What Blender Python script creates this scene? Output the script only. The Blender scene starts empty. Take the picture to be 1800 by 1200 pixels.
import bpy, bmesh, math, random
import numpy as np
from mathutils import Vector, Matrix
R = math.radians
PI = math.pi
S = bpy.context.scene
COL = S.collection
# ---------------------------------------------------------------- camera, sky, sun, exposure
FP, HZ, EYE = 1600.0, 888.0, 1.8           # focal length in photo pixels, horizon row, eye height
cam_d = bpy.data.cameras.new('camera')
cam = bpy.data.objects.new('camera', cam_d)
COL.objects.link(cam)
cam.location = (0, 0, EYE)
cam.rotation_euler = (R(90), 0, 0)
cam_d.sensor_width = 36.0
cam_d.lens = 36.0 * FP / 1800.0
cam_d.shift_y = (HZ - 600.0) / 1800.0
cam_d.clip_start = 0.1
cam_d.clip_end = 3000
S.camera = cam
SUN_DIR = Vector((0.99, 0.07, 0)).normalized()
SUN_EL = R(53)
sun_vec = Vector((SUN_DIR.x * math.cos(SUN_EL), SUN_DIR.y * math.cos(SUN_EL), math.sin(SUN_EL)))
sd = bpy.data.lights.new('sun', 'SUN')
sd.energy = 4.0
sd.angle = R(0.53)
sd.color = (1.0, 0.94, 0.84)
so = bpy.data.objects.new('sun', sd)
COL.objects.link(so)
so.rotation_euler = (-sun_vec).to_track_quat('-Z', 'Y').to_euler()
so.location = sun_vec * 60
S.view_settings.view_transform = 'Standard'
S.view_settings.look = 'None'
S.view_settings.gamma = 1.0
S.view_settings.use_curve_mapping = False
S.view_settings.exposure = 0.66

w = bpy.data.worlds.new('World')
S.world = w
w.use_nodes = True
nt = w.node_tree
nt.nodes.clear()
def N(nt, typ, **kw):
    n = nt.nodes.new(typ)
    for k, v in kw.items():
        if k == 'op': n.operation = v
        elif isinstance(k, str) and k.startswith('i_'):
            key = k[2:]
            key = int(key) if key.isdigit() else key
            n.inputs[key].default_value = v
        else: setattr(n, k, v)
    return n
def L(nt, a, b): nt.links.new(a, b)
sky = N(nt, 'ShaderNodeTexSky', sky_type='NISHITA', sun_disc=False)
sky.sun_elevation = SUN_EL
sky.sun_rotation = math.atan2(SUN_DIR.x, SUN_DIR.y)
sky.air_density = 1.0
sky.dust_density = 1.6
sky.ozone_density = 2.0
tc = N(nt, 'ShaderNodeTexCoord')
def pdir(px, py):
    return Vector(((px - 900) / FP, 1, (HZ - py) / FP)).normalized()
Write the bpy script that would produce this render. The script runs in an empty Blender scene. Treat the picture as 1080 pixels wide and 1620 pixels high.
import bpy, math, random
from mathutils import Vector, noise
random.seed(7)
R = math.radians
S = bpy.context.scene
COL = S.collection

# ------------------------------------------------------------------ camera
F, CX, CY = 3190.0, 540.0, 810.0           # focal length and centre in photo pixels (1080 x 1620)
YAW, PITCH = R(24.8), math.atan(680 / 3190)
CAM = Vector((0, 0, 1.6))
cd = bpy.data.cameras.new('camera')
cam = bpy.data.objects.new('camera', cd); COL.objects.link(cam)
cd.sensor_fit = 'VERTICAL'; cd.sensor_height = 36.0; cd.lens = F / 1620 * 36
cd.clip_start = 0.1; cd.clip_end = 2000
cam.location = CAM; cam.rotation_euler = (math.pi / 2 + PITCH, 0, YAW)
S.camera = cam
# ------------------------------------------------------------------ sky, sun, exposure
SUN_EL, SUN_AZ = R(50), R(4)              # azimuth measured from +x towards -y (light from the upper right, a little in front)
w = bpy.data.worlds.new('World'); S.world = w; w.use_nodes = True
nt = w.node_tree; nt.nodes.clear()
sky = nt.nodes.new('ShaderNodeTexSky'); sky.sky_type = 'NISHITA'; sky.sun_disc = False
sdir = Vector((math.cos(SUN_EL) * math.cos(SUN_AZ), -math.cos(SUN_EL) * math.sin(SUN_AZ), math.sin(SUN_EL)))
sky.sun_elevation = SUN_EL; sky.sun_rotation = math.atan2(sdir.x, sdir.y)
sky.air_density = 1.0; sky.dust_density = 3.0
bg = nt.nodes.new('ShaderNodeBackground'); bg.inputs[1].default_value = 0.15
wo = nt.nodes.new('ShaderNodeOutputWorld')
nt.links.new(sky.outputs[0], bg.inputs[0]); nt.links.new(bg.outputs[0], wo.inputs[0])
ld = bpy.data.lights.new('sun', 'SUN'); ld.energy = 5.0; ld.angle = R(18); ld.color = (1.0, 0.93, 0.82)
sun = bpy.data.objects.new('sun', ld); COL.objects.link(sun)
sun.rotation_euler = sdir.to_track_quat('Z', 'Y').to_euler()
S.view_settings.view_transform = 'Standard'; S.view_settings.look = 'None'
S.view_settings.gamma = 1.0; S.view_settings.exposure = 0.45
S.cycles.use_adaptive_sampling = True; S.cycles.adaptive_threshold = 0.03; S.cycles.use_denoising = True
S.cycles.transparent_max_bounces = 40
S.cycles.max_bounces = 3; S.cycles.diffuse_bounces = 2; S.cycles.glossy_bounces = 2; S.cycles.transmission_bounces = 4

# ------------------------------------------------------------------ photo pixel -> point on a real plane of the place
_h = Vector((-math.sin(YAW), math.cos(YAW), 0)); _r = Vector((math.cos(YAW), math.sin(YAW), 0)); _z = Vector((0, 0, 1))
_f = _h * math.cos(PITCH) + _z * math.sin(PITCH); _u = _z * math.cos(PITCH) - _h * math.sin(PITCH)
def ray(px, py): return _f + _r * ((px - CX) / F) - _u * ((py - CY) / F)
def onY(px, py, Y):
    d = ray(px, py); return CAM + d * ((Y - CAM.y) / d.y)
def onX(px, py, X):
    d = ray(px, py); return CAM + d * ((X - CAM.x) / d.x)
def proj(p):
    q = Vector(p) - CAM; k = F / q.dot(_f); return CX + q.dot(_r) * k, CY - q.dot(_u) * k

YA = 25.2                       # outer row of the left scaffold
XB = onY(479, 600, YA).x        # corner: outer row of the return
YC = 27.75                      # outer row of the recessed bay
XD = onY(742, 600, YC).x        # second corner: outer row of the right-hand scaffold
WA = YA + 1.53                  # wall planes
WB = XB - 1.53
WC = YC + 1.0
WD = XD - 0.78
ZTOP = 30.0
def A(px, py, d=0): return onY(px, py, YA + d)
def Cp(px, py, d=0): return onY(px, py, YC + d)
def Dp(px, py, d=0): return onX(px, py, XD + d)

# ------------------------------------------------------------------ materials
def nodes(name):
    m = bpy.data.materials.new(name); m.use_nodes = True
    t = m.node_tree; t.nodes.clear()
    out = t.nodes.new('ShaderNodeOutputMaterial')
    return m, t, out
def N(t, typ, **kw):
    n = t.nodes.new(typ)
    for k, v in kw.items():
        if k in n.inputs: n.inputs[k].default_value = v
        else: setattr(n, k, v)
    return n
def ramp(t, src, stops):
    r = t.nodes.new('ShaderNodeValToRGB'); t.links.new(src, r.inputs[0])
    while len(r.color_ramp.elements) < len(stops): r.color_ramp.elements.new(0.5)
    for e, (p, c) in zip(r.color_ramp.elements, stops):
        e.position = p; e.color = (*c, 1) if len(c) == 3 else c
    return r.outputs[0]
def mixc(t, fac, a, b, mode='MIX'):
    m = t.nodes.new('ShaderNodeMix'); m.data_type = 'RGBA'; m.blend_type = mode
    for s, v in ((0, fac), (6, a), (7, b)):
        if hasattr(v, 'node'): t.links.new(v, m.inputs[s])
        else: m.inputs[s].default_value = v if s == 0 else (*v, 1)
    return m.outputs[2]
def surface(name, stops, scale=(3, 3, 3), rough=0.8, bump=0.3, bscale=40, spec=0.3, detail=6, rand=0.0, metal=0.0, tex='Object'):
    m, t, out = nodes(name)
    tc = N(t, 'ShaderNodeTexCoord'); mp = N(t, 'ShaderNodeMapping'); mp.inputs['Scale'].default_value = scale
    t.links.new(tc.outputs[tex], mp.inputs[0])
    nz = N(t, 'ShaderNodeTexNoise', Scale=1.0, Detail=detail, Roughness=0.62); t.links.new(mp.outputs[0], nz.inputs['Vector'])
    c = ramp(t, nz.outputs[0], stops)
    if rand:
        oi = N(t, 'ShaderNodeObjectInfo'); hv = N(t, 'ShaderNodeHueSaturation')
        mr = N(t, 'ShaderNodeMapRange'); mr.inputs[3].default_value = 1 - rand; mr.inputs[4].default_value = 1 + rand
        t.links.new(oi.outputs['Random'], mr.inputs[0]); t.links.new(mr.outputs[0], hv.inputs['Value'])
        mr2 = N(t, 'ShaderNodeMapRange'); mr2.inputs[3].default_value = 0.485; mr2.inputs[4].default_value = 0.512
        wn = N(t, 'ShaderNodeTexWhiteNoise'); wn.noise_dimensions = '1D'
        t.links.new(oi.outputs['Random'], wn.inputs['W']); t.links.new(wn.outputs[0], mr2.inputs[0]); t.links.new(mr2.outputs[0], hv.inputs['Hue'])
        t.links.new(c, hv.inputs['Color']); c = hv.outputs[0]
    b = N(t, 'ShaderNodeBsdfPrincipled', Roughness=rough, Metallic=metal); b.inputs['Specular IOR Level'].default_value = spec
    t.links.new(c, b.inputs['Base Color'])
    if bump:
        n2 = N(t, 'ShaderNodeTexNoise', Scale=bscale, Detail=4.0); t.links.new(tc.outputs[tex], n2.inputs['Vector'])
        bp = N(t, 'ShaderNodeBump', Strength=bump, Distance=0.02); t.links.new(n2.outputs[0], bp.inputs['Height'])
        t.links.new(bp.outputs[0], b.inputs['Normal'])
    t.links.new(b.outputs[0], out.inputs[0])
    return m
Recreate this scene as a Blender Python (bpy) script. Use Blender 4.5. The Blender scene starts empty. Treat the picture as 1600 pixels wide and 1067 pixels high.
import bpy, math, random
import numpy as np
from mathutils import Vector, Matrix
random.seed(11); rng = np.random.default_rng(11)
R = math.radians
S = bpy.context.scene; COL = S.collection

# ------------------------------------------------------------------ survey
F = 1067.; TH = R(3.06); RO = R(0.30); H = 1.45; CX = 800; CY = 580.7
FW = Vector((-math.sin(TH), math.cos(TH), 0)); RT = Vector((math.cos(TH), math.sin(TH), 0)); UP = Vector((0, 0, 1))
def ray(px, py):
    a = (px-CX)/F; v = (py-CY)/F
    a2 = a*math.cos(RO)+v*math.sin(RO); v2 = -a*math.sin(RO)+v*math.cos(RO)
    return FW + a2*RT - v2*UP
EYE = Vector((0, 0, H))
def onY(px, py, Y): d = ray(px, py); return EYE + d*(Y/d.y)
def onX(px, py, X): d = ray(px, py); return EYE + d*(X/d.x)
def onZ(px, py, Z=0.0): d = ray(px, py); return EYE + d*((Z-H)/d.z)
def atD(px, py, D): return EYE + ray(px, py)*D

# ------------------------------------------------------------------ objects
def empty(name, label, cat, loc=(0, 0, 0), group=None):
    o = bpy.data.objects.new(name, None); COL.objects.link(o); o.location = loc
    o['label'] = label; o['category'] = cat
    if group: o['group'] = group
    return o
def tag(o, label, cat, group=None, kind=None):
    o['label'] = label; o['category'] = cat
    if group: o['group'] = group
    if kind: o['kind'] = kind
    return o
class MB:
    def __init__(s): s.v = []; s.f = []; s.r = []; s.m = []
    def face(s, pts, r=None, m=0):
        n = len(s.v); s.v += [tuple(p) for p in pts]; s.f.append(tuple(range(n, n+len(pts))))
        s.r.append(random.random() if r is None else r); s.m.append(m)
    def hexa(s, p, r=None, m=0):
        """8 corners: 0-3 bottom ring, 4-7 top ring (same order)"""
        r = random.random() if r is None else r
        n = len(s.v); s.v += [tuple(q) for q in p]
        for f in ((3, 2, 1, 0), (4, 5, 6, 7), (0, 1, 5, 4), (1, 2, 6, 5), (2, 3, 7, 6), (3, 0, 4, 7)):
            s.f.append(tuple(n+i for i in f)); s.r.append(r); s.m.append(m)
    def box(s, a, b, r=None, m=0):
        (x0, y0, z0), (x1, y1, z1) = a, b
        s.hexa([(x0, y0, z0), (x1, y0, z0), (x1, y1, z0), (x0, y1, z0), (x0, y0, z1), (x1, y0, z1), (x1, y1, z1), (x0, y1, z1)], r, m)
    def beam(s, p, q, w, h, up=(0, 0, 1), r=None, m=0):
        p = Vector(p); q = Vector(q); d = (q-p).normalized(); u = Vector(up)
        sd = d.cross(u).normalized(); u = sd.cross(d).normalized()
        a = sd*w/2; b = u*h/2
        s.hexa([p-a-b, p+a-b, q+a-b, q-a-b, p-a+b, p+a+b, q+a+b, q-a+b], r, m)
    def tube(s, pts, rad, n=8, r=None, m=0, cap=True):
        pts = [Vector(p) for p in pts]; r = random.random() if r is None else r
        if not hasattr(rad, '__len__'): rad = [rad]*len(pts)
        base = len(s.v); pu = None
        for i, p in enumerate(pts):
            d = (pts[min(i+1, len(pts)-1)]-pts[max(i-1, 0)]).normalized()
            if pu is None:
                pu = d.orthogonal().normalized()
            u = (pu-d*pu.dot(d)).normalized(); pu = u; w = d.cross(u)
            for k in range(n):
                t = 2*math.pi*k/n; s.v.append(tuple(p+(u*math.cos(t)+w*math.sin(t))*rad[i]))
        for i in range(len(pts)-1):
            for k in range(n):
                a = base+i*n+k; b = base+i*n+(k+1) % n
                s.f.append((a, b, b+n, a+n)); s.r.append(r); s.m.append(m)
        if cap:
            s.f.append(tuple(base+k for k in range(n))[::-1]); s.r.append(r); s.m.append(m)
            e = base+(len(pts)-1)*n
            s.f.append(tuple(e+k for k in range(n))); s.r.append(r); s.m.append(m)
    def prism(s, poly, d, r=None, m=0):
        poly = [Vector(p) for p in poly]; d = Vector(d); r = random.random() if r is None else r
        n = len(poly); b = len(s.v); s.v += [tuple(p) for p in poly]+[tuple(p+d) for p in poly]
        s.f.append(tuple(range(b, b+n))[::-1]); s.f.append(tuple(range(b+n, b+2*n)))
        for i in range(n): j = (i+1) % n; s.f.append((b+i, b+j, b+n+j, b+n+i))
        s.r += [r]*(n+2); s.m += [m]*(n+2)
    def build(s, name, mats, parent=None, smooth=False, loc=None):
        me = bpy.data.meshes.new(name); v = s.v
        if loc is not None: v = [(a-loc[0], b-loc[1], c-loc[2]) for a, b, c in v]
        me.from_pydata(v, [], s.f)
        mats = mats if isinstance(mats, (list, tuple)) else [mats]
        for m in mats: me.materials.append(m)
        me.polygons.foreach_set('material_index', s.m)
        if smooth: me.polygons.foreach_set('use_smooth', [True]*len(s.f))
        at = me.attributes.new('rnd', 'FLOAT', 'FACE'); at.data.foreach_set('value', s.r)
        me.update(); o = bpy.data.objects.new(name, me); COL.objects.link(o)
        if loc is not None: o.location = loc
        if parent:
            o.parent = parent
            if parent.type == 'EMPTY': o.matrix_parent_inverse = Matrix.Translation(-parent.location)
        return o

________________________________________

→ **SHORT EXERCISE**
Up to and including the line with "S.view_settings.exposure = 0.66", repeat the entries exactly, beginning at their first line.

→ **RESULT OF THE EXERCISE**
What Blender Python script creates this scene? Output the script only. The Blender scene starts empty. Take the picture to be 1800 by 1200 pixels.
import bpy, bmesh, math, random
import numpy as np
from mathutils import Vector, Matrix
R = math.radians
PI = math.pi
S = bpy.context.scene
COL = S.collection
# ---------------------------------------------------------------- camera, sky, sun, exposure
FP, HZ, EYE = 1600.0, 888.0, 1.8           # focal length in photo pixels, horizon row, eye height
cam_d = bpy.data.cameras.new('camera')
cam = bpy.data.objects.new('camera', cam_d)
COL.objects.link(cam)
cam.location = (0, 0, EYE)
cam.rotation_euler = (R(90), 0, 0)
cam_d.sensor_width = 36.0
cam_d.lens = 36.0 * FP / 1800.0
cam_d.shift_y = (HZ - 600.0) / 1800.0
cam_d.clip_start = 0.1
cam_d.clip_end = 3000
S.camera = cam
SUN_DIR = Vector((0.99, 0.07, 0)).normalized()
SUN_EL = R(53)
sun_vec = Vector((SUN_DIR.x * math.cos(SUN_EL), SUN_DIR.y * math.cos(SUN_EL), math.sin(SUN_EL)))
sd = bpy.data.lights.new('sun', 'SUN')
sd.energy = 4.0
sd.angle = R(0.53)
sd.color = (1.0, 0.94, 0.84)
so = bpy.data.objects.new('sun', sd)
COL.objects.link(so)
so.rotation_euler = (-sun_vec).to_track_quat('-Z', 'Y').to_euler()
so.location = sun_vec * 60
S.view_settings.view_transform = 'Standard'
S.view_settings.look = 'None'
S.view_settings.gamma = 1.0
S.view_settings.use_curve_mapping = False
S.view_settings.exposure = 0.66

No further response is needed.